SEATTLE (Reuters) - A boycott by Seattle teachers of a widely used standardized test has attracted national attention and given new momentum to a growing protest movement that seeks to limit standardized testing in U.S. public schools.
The revolt by Seattle public school teachers, joining educators and students elsewhere, comes at a time of bitter political wrangling over how best to reinvigorate a $525 billion public school system that leaves American children lagging their counterparts in countries like Finland and South Korea.
Standardized tests have played an ever-more prominent role in public schools over the past decade.
Yearly testing in reading and math for elementary school students required by former President George W. Bush's 2002 landmark testing law, known as "No Child Left Behind," exposed stark achievement gaps in many schools, mainly along racial and economic lines, and spurred interventions to help struggling kids.
Sandy Kress, a former adviser to Bush on the law and lobbyist for Pearson, a company that publishes academic tests, said focusing too much on test scores alone will, in the end, cheat students out of the kind of quality education that sometimes can't be measured by standardized tests.
"If it's all back to just grades ... a lot of people will have an easy time for about 10 years, (but later) our kids will suffer dramatically," Kress said.
The Obama administration supports regular testing but has signaled some flexibility.
"Should you assess kids every year? Yes," Secretary of Education Arne Duncan said recently. He added he was "more than sympathetic" to growing concerns about over-testing in school districts, some of which run standardized tests multiple times each year.
"There's a common-sense middle ground," Duncan said.
Increasingly, standardized tests carry high stakes.
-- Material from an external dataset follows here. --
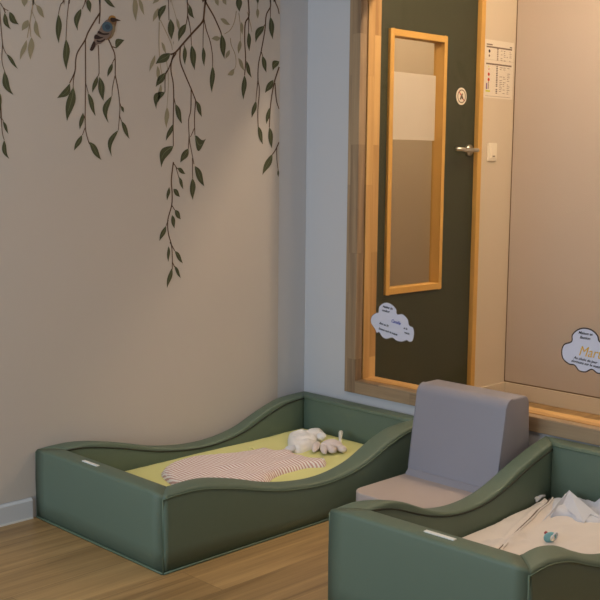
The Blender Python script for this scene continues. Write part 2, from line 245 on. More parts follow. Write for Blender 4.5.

Teachers are often evaluated in part by their students' scores, and students may have to pass a standardized test to advance to the next grade in elementary school or earn a high-school diploma.
To prepare students for those high-stakes exams, and to monitor their academic progress more closely, many school districts - like Seattle - give additional standardized tests throughout the year.
STUDENTS OFF THE "MAP"
That's what teachers at Seattle's Garfield High School were protesting when they decided in January to boycott the multiple-choice Measures of Academic Progress (MAP) test, saying the computerized exam is not aligned with the state's curriculum and produces "meaningless results" upon which they are indirectly evaluated.
The Northwest Evaluation Association, maker of the MAP, said its test adapts to students' individual aptitudes and quickly provides educators with a reliable, fair progress report, though the test version used may not adhere to a specific teacher's syllabus.
Seattle schools have given the MAP test three times a year since 2009, on top of two other state-mandated exams. It is used in hundreds of school systems throughout Washington state and elsewhere.
Teachers and students staged rallies, and about 270 parents opted out for their children, some noting that the test was not required for graduation. Hundreds of students protested, either by not taking the test or completing it so quickly or randomly that the results were invalid, Garfield High School testing coordinator Kris McBride said.
'TEACHERS' SPRING'
Educators who did not give the test by February 28, the last day winter MAP test scores are valid, could face disciplinary action, said Clover Codd, a top official with the Seattle School District.
"We hear their concerns, we want to work with them, but we need to do what's right for our children," Codd said. "There may be two rights here."
A district-appointed task force will recommend on May 2 whether to renew a contract to use MAP, which costs the district $436,114 for 36,718 licenses.
The Seattle dissent was mirrored by dozens of high school students in Portland, Oregon, who launched a boycott in February over state-required exams students must pass to graduate, though they can meet the new proficiency requirements using other tests.
In Providence, Rhode Island, high school students splattered themselves with fake blood and pretended to be zombies to protest a similar move by state education officials.
Elsewhere, more than 500 school boards in Texas - and several large school districts in Florida - have passed resolutions demanding a reduced focus on standardized tests.
"We are just seeing the very beginning of this testing revolt," Jesse Hagopian, one of the dissenting teachers in Seattle, told Reuters.
"Maybe you can call it the 'Teachers' Spring,'" he added.
The Seattle move has drawn support from education leaders, such as historian Diane Ravitch, and the nation's largest teacher unions.
"As soon as they use an ill-designed test to make a high-stakes decision on someone's employment, I believe it's going to be in court," National Education Association President Dennis Van Roekel told Reuters.
After demonstrators gathered outside Seattle Town Hall to protest her appearance there last month, the featured speaker, former chancellor of Washington, D.C., public schools Michelle Rhee, expressed her continued support for high-stakes testing.
"For far too long in this country, there was no accountability," Rhee said, later adding that collecting regular testing data was crucial to measuring student learning and should factor prominently in evaluations of teachers.
Outside Rhee's talk was Robert Murphy, a math teacher at a different Seattle high school that he said was rife with struggling students who need more instruction time.
"I know the glazed look in their eyes from the same test over and over," he said.